Problem description:
Reproduce the listing exactly, with no pictures in your copy.

START Given material

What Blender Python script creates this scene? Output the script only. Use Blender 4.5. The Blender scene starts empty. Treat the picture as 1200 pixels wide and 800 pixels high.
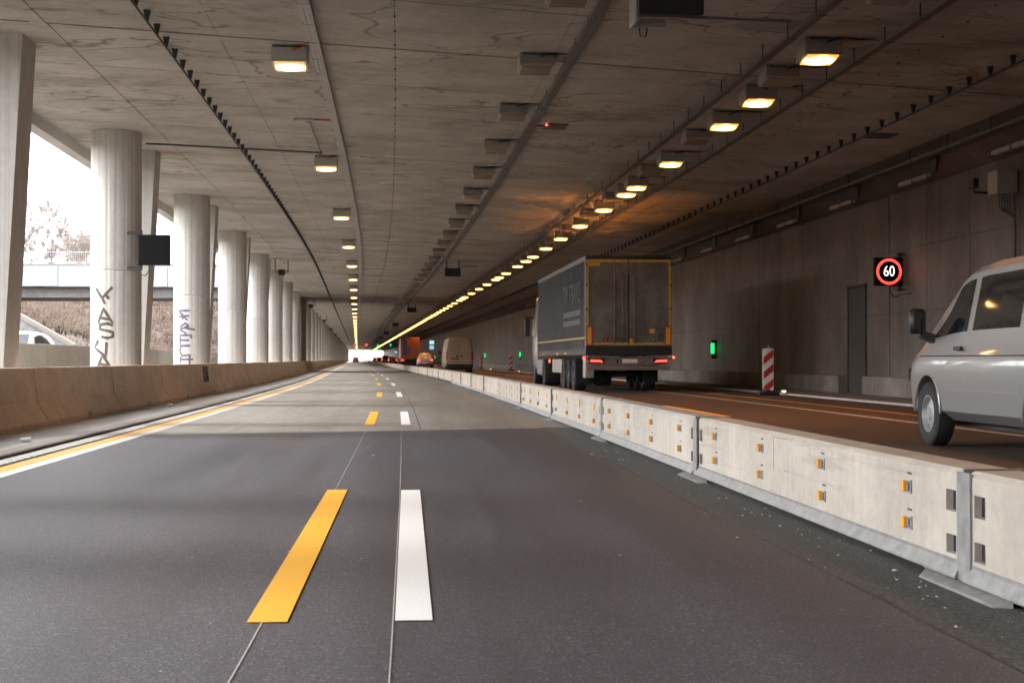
import bpy, bmesh, math, random
from mathutils import Vector, Matrix
random.seed(7)
R = math.radians
sc = bpy.context.scene
col = sc.collection

# ------------------------------------------------------------------ camera, sky, sun, exposure
cam_data = bpy.data.cameras.new('camera')
cam = bpy.data.objects.new('camera', cam_data); col.objects.link(cam)
cam.location = (0, 0, 1.05)
cam.rotation_euler = (R(90 + 0.6876), 0, R(-3.792))
cam_data.sensor_width = 36; cam_data.lens = 52.5
cam_data.clip_start = 0.1; cam_data.clip_end = 6000
cam_data.dof.use_dof = True; cam_data.dof.focus_distance = 11.0; cam_data.dof.aperture_fstop = 8.0
sc.camera = cam

SUN_EL, SUN_AZ = 36.0, -86.0          # a veiled sun, over the open left side
world = bpy.data.worlds.new('World'); sc.world = world; world.use_nodes = True
nt = world.node_tree; nt.nodes.clear()
sky = nt.nodes.new('ShaderNodeTexSky'); sky.sky_type = 'NISHITA'; sky.sun_disc = False
sky.sun_elevation = R(SUN_EL); sky.sun_rotation = R(SUN_AZ)
sky.air_density = 1.0; sky.dust_density = 1.5; sky.ozone_density = 1.0
hs = nt.nodes.new('ShaderNodeHueSaturation'); hs.inputs['Saturation'].default_value = 0.12
bg = nt.nodes.new('ShaderNodeBackground'); bg.inputs['Strength'].default_value = 0.15
wo = nt.nodes.new('ShaderNodeOutputWorld')
nt.links.new(sky.outputs[0], hs.inputs['Color']); nt.links.new(hs.outputs[0], bg.inputs['Color'])
nt.links.new(bg.outputs[0], wo.inputs['Surface'])

sd = bpy.data.lights.new('sun', 'SUN'); sun = bpy.data.objects.new('sun', sd); col.objects.link(sun)
sd.energy = 0.55; sd.angle = R(14); sd.color = (1, 0.97, 0.92)
az, el = R(SUN_AZ), R(SUN_EL)
dv = Vector((math.sin(az) * math.cos(el), math.cos(az) * math.cos(el), math.sin(el)))
sun.rotation_euler = dv.to_track_quat('Z', 'Y').to_euler()

sc.view_settings.view_transform = 'Standard'; sc.view_settings.look = 'None'
sc.view_settings.gamma = 1; sc.view_settings.use_curve_mapping = False
sc.view_settings.exposure = 3.05
cy = sc.cycles
cy.use_denoising = True
cy.use_adaptive_sampling = True; cy.adaptive_threshold = 0.03
cy.max_bounces = 6; cy.diffuse_bounces = 5; cy.glossy_bounces = 2; cy.transmission_bounces = 2
cy.caustics_reflective = False; cy.caustics_refractive = False; cy.sample_clamp_indirect = 8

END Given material

Response:
What Blender Python script creates this scene? Output the script only. Use Blender 4.5. The Blender scene starts empty. Treat the picture as 1200 pixels wide and 800 pixels high.
import bpy, bmesh, math, random
from mathutils import Vector, Matrix
random.seed(7)
R = math.radians
sc = bpy.context.scene
col = sc.collection

# ------------------------------------------------------------------ camera, sky, sun, exposure
cam_data = bpy.data.cameras.new('camera')
cam = bpy.data.objects.new('camera', cam_data); col.objects.link(cam)
cam.location = (0, 0, 1.05)
cam.rotation_euler = (R(90 + 0.6876), 0, R(-3.792))
cam_data.sensor_width = 36; cam_data.lens = 52.5
cam_data.clip_start = 0.1; cam_data.clip_end = 6000
cam_data.dof.use_dof = True; cam_data.dof.focus_distance = 11.0; cam_data.dof.aperture_fstop = 8.0
sc.camera = cam

SUN_EL, SUN_AZ = 36.0, -86.0          # a veiled sun, over the open left side
world = bpy.data.worlds.new('World'); sc.world = world; world.use_nodes = True
nt = world.node_tree; nt.nodes.clear()
sky = nt.nodes.new('ShaderNodeTexSky'); sky.sky_type = 'NISHITA'; sky.sun_disc = False
sky.sun_elevation = R(SUN_EL); sky.sun_rotation = R(SUN_AZ)
sky.air_density = 1.0; sky.dust_density = 1.5; sky.ozone_density = 1.0
hs = nt.nodes.new('ShaderNodeHueSaturation'); hs.inputs['Saturation'].default_value = 0.12
bg = nt.nodes.new('ShaderNodeBackground'); bg.inputs['Strength'].default_value = 0.15
wo = nt.nodes.new('ShaderNodeOutputWorld')
nt.links.new(sky.outputs[0], hs.inputs['Color']); nt.links.new(hs.outputs[0], bg.inputs['Color'])
nt.links.new(bg.outputs[0], wo.inputs['Surface'])

sd = bpy.data.lights.new('sun', 'SUN'); sun = bpy.data.objects.new('sun', sd); col.objects.link(sun)
sd.energy = 0.55; sd.angle = R(14); sd.color = (1, 0.97, 0.92)
az, el = R(SUN_AZ), R(SUN_EL)
dv = Vector((math.sin(az) * math.cos(el), math.cos(az) * math.cos(el), math.sin(el)))
sun.rotation_euler = dv.to_track_quat('Z', 'Y').to_euler()

sc.view_settings.view_transform = 'Standard'; sc.view_settings.look = 'None'
sc.view_settings.gamma = 1; sc.view_settings.use_curve_mapping = False
sc.view_settings.exposure = 3.05
cy = sc.cycles
cy.use_denoising = True
cy.use_adaptive_sampling = True; cy.adaptive_threshold = 0.03
cy.max_bounces = 6; cy.diffuse_bounces = 5; cy.glossy_bounces = 2; cy.transmission_bounces = 2
cy.caustics_reflective = False; cy.caustics_refractive = False; cy.sample_clamp_indirect = 8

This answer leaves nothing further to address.